## What is required
Copy each line holding the string "that".

## Working data
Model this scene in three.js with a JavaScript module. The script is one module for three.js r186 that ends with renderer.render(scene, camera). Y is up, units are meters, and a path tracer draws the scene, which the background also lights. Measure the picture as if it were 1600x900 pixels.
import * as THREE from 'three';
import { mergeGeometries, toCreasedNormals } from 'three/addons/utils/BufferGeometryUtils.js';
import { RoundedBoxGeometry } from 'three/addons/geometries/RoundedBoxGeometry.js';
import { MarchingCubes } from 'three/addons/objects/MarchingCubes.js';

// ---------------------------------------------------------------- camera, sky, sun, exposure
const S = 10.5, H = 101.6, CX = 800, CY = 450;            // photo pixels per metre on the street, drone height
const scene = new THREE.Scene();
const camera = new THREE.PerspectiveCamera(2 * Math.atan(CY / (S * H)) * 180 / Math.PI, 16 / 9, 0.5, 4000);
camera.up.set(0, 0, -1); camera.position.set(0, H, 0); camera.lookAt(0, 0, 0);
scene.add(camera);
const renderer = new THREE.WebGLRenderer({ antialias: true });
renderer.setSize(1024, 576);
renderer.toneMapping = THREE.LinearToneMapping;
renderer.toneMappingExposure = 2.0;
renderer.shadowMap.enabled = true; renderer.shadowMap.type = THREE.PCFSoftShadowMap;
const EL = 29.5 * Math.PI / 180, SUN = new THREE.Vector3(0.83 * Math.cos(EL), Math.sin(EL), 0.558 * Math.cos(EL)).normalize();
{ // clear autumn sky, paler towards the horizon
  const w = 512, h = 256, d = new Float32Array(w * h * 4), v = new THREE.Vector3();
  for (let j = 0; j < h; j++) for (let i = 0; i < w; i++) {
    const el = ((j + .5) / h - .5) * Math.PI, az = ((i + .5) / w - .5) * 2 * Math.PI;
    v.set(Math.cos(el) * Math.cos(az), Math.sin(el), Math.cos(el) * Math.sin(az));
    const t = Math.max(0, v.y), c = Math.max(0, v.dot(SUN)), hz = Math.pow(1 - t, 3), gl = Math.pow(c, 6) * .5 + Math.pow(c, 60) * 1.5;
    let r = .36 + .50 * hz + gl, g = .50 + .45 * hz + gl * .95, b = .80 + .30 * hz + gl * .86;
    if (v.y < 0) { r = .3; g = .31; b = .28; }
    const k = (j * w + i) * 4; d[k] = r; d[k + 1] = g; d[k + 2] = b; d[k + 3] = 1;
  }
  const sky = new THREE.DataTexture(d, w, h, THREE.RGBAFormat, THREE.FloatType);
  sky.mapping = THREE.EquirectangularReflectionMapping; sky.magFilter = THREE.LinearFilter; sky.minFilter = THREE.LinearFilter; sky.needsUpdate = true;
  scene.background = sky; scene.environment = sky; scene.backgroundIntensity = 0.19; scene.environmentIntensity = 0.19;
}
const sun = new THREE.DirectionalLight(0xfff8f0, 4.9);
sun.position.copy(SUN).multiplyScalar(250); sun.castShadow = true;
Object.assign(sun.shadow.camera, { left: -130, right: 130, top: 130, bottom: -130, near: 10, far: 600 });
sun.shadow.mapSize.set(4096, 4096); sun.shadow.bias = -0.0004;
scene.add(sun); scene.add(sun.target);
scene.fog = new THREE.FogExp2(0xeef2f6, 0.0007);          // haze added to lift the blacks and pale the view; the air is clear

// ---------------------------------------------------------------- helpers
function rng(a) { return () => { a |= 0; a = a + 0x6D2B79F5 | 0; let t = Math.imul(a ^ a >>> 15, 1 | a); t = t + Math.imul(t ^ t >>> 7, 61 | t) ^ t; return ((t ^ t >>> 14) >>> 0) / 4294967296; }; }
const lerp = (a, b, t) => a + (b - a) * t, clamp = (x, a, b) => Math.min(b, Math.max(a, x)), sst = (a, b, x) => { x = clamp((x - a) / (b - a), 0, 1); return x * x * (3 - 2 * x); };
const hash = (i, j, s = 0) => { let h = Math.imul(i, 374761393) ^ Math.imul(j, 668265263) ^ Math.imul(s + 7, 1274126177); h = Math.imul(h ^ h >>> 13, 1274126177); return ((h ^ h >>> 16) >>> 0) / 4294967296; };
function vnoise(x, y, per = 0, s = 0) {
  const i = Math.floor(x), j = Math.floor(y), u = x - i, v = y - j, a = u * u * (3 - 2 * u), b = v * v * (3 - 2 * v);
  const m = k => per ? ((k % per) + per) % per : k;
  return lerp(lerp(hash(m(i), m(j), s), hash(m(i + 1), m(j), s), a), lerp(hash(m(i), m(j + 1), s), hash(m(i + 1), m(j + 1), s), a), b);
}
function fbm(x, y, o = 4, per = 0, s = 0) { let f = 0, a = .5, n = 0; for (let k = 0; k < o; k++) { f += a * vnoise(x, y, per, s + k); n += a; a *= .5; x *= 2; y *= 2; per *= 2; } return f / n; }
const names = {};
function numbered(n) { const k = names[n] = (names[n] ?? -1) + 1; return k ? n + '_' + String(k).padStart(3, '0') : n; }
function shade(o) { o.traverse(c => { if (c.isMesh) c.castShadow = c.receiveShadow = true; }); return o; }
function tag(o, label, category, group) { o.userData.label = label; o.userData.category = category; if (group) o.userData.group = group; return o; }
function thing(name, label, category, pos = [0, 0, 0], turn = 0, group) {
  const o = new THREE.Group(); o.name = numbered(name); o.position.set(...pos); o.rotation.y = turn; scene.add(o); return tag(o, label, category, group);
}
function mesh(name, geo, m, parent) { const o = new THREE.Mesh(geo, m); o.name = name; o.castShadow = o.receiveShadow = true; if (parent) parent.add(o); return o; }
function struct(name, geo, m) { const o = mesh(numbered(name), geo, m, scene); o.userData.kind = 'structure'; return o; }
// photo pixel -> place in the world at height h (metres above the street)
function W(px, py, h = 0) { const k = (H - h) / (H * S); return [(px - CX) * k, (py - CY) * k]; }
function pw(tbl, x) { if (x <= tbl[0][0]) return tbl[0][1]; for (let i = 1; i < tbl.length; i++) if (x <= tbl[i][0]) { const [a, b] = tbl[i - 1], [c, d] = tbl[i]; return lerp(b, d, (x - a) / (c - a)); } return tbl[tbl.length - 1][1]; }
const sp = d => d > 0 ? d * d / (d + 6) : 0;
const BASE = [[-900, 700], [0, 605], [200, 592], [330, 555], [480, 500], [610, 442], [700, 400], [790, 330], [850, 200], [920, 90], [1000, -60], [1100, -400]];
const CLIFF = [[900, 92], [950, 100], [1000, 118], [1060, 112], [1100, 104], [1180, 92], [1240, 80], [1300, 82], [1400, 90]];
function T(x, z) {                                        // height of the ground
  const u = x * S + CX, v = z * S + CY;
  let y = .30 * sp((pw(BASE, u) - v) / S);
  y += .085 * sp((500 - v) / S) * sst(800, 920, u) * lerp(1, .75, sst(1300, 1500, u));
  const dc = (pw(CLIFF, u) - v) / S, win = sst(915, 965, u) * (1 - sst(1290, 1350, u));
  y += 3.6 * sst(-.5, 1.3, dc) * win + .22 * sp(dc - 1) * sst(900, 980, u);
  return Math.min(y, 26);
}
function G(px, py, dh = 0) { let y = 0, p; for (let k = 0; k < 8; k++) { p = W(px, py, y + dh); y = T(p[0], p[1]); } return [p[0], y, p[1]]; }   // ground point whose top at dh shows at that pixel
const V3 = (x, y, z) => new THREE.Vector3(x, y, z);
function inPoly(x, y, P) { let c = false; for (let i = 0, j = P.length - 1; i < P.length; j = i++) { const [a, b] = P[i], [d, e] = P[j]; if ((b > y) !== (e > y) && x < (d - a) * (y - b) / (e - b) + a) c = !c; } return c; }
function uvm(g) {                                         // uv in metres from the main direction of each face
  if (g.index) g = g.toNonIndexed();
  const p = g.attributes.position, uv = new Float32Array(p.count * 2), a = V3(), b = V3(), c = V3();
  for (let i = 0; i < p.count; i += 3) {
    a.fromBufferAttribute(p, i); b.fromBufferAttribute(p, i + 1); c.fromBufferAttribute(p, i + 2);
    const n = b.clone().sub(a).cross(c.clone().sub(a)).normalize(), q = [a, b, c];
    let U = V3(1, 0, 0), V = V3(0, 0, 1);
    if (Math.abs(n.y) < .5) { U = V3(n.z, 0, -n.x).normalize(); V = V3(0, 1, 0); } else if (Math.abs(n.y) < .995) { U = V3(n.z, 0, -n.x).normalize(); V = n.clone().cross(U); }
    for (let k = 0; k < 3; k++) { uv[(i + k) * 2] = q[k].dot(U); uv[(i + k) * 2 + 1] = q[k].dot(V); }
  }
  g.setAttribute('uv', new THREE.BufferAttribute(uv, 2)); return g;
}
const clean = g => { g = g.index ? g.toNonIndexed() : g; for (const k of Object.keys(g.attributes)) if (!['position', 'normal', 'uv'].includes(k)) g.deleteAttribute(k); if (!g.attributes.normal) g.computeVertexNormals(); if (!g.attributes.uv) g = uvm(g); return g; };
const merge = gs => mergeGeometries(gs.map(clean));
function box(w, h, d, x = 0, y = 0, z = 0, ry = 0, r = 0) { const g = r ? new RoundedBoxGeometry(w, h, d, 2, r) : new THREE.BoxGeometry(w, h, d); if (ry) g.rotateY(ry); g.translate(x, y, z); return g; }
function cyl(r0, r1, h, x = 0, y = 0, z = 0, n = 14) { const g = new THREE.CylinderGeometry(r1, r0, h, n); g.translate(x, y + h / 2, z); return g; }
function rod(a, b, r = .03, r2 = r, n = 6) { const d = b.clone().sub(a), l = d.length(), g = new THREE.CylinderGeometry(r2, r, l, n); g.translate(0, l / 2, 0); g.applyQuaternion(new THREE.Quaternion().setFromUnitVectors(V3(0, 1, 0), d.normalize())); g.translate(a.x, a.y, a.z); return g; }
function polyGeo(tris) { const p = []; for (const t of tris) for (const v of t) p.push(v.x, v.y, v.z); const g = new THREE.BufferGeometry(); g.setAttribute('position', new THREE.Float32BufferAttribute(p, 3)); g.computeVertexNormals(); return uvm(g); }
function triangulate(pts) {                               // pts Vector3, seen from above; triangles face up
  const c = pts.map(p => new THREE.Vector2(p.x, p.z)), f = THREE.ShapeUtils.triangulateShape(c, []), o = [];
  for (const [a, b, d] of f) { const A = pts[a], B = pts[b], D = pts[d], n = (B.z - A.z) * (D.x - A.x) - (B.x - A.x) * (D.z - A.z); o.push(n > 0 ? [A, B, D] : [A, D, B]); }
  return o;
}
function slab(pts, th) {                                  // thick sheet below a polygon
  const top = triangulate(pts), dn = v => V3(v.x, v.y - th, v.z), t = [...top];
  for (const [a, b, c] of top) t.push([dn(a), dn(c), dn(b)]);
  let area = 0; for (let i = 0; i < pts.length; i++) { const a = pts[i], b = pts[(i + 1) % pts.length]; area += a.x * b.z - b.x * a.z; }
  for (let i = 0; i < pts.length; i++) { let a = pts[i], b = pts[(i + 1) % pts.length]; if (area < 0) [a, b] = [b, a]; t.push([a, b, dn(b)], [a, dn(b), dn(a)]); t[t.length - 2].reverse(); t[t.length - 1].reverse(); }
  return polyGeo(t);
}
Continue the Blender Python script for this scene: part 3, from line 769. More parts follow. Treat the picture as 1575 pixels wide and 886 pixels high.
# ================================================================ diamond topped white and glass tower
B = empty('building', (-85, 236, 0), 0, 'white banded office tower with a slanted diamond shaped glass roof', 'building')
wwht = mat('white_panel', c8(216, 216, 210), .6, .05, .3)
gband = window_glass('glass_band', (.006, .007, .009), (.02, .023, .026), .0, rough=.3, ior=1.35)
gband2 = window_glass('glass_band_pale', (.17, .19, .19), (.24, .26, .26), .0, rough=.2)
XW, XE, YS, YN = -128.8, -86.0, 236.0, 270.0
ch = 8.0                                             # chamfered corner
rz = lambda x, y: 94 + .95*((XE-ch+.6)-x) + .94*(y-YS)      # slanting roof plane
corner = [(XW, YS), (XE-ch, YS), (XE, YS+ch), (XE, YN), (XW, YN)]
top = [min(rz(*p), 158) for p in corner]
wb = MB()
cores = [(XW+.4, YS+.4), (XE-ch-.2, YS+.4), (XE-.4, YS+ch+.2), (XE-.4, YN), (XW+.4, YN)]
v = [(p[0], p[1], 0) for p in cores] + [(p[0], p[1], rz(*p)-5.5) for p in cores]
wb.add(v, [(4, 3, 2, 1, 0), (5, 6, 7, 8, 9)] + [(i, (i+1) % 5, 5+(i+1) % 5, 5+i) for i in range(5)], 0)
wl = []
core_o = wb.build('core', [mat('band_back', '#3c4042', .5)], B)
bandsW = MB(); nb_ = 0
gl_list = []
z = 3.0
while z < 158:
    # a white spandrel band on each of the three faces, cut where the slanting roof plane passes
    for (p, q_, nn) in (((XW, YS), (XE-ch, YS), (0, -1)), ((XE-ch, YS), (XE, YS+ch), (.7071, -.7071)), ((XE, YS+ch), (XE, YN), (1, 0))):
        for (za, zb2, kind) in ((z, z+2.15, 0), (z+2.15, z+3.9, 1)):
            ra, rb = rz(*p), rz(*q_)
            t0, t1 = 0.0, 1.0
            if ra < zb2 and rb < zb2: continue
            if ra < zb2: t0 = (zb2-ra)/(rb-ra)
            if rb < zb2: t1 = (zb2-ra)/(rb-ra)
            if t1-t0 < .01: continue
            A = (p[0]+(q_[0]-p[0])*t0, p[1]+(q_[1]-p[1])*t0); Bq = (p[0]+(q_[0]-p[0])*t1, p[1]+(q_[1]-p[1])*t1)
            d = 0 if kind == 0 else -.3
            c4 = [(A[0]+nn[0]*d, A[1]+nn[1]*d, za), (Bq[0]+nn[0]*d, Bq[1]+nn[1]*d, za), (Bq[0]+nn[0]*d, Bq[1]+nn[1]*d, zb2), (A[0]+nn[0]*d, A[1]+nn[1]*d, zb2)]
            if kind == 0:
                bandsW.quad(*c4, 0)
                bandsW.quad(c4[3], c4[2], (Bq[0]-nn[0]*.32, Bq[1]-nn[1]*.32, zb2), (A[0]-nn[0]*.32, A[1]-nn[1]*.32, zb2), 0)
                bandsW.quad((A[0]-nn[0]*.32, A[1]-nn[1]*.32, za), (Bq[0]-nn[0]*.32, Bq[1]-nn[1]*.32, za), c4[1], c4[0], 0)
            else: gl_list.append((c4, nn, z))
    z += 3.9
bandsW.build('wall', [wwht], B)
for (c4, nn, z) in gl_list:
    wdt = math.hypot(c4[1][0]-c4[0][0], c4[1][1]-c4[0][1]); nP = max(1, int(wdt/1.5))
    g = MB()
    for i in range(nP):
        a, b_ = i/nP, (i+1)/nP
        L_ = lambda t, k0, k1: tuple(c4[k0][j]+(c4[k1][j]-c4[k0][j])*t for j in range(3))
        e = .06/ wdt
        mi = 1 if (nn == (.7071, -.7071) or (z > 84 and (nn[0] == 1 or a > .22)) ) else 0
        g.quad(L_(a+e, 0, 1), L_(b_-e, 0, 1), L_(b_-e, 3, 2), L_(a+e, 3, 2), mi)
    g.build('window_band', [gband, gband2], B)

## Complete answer
Model this scene in three.js with a JavaScript module. The script is one module for three.js r186 that ends with renderer.render(scene, camera). Y is up, units are meters, and a path tracer draws the scene, which the background also lights. Measure the picture as if it were 1600x900 pixels.
function G(px, py, dh = 0) { let y = 0, p; for (let k = 0; k < 8; k++) { p = W(px, py, y + dh); y = T(p[0], p[1]); } return [p[0], y, p[1]]; }   // ground point whose top at dh shows at that pixel